WHAT IS ASKED → Give every line of the data again, unchanged, but with no pictures.

[start]

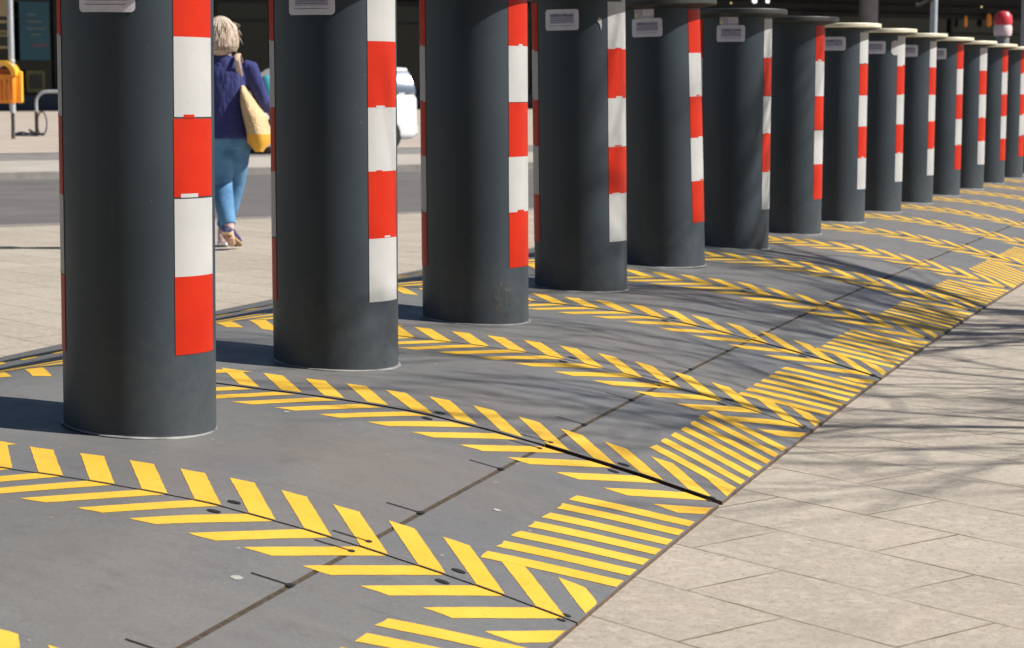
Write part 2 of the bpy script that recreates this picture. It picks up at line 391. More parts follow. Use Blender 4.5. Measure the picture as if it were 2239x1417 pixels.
# ------------------------------------------------------------------ bollards
RB, HB = .987, 6.16
def curved(b, a0, a1, z0, z1, r, mi=0, na=10, nz=4, ragged=0, rn=None):
    jit = {}
    def fn(u, v):
        a = a0 + (a1 - a0) * u; z = z0 + (z1 - z0) * v
        return Vector((math.cos(R(a)) * r * S, math.sin(R(a)) * r * S, z * S))
    b.grid(fn, na, nz, mi)
def rounded_curved(b, ac, zc, wa, hz, r, mi, rad=.07, k=5):
    # rounded rectangle wrapped on the shaft; wa,hz in S units
    pts = []
    for cx, cz, st in ((1, -1, -90), (1, 1, 0), (-1, 1, 90), (-1, -1, 180)):
        for i in range(k + 1):
            an = R(st + 90 * i / k)
            pts.append((cx * (wa / 2 - rad) + rad * math.cos(an), cz * (hz / 2 - rad) + rad * math.sin(an)))
    # strips between left and right outline at shared heights keep it on the curve
    hs = sorted({round(p[1], 5) for p in pts})
    def span(h):
        xs = [p[0] for p in pts if abs(p[1] - h) < 1e-4]
        return min(xs), max(xs)
    rows = []
    for h in hs:
        x0, x1 = span(h)
        rows.append([(x0 + (x1 - x0) * i / 14, h) for i in range(15)])
    vs = []; fs = []
    for rw in rows:
        for x, h in rw:
            a = R(ac) + x / r; vs.append(Vector((math.cos(a) * r * S, math.sin(a) * r * S, (zc + h) * S)))
    for j in range(len(rows) - 1):
        for i in range(14):
            q = j * 15 + i; fs.append((q, q + 1, q + 16, q + 15))
    b.add(vs, fs, mi)
STRIPE0 = [-32.7, -33.2, -29.5, -34, -28.5, -23.5, -29, -31, -31, -31, -32, -37, -33, -34, -33]
BOT = 'RWRWRWRWWWRWRRW'
STKZ = {0: 5.51, 1: 5.615}
STK = {0: (-82, 1), 1: (-85, 1), 3: (-93, 1), 4: (-90, 2), 5: (-81, 2), 7: (-84, 1), 8: (-82, 1), 9: (-84, 1), 10: (-84, 1)}
LEAN = {2: .35, 3: .8, 4: 1.9, 0: -.5}
DESC = ['nearest and largest dark grey bollard, at the left, stripe ending in red',
 'second dark grey bollard from the left, just right of the walking woman, white bottom field',
 'third dark grey bollard from the left, with scuffed paint near its foot',
 'fourth bollard from the left, torn white scrap beside one sticker, white bottom field',
 'fifth bollard from the left, leaning slightly, two stacked stickers and red bottom field',
 'sixth bollard from the left, upright, two stacked stickers and white bottom field',
 'seventh bollard from the left, darker cap and no sticker, red bottom field',
 'eighth bollard from the left, the first whose bright cap rim shows whole',
 'ninth bollard from the left, with a crumpled white sticker beside its stripe',
 'tenth bollard from the left, last of the three neighbours with white bottom fields',
 'eleventh bollard from the left, red bottom field, fifth from the right end',
 'twelfth bollard from the left, white bottom field, fourth from the right end',
 'thirteenth bollard from the left, in front of the red topped post, third from right end',
 'fourteenth bollard from the left, red bottom field, cut by the right picture edge',
 'last small bollard at the right picture edge, mostly hidden behind the fourteenth']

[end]

RESPONSE →
Write part 2 of the bpy script that recreates this picture. It picks up at line 391. More parts follow. Use Blender 4.5. Measure the picture as if it were 2239x1417 pixels.
# ------------------------------------------------------------------ bollards
RB, HB = .987, 6.16
def curved(b, a0, a1, z0, z1, r, mi=0, na=10, nz=4, ragged=0, rn=None):
    jit = {}
    def fn(u, v):
        a = a0 + (a1 - a0) * u; z = z0 + (z1 - z0) * v
        return Vector((math.cos(R(a)) * r * S, math.sin(R(a)) * r * S, z * S))
    b.grid(fn, na, nz, mi)
def rounded_curved(b, ac, zc, wa, hz, r, mi, rad=.07, k=5):
    # rounded rectangle wrapped on the shaft; wa,hz in S units
    pts = []
    for cx, cz, st in ((1, -1, -90), (1, 1, 0), (-1, 1, 90), (-1, -1, 180)):
        for i in range(k + 1):
            an = R(st + 90 * i / k)
            pts.append((cx * (wa / 2 - rad) + rad * math.cos(an), cz * (hz / 2 - rad) + rad * math.sin(an)))
    # strips between left and right outline at shared heights keep it on the curve
    hs = sorted({round(p[1], 5) for p in pts})
    def span(h):
        xs = [p[0] for p in pts if abs(p[1] - h) < 1e-4]
        return min(xs), max(xs)
    rows = []
    for h in hs:
        x0, x1 = span(h)
        rows.append([(x0 + (x1 - x0) * i / 14, h) for i in range(15)])
    vs = []; fs = []
    for rw in rows:
        for x, h in rw:
            a = R(ac) + x / r; vs.append(Vector((math.cos(a) * r * S, math.sin(a) * r * S, (zc + h) * S)))
    for j in range(len(rows) - 1):
        for i in range(14):
            q = j * 15 + i; fs.append((q, q + 1, q + 16, q + 15))
    b.add(vs, fs, mi)
STRIPE0 = [-32.7, -33.2, -29.5, -34, -28.5, -23.5, -29, -31, -31, -31, -32, -37, -33, -34, -33]
BOT = 'RWRWRWRWWWRWRRW'
STKZ = {0: 5.51, 1: 5.615}
STK = {0: (-82, 1), 1: (-85, 1), 3: (-93, 1), 4: (-90, 2), 5: (-81, 2), 7: (-84, 1), 8: (-82, 1), 9: (-84, 1), 10: (-84, 1)}
LEAN = {2: .35, 3: .8, 4: 1.9, 0: -.5}
DESC = ['nearest and largest dark grey bollard, at the left, stripe ending in red',
 'second dark grey bollard from the left, just right of the walking woman, white bottom field',
 'third dark grey bollard from the left, with scuffed paint near its foot',
 'fourth bollard from the left, torn white scrap beside one sticker, white bottom field',
 'fifth bollard from the left, leaning slightly, two stacked stickers and red bottom field',
 'sixth bollard from the left, upright, two stacked stickers and white bottom field',
 'seventh bollard from the left, darker cap and no sticker, red bottom field',
 'eighth bollard from the left, the first whose bright cap rim shows whole',
 'ninth bollard from the left, with a crumpled white sticker beside its stripe',
 'tenth bollard from the left, last of the three neighbours with white bottom fields',
 'eleventh bollard from the left, red bottom field, fifth from the right end',
 'twelfth bollard from the left, white bottom field, fourth from the right end',
 'thirteenth bollard from the left, in front of the red topped post, third from right end',
 'fourteenth bollard from the left, red bottom field, cut by the right picture edge',
 'last small bollard at the right picture edge, mostly hidden behind the fourteenth']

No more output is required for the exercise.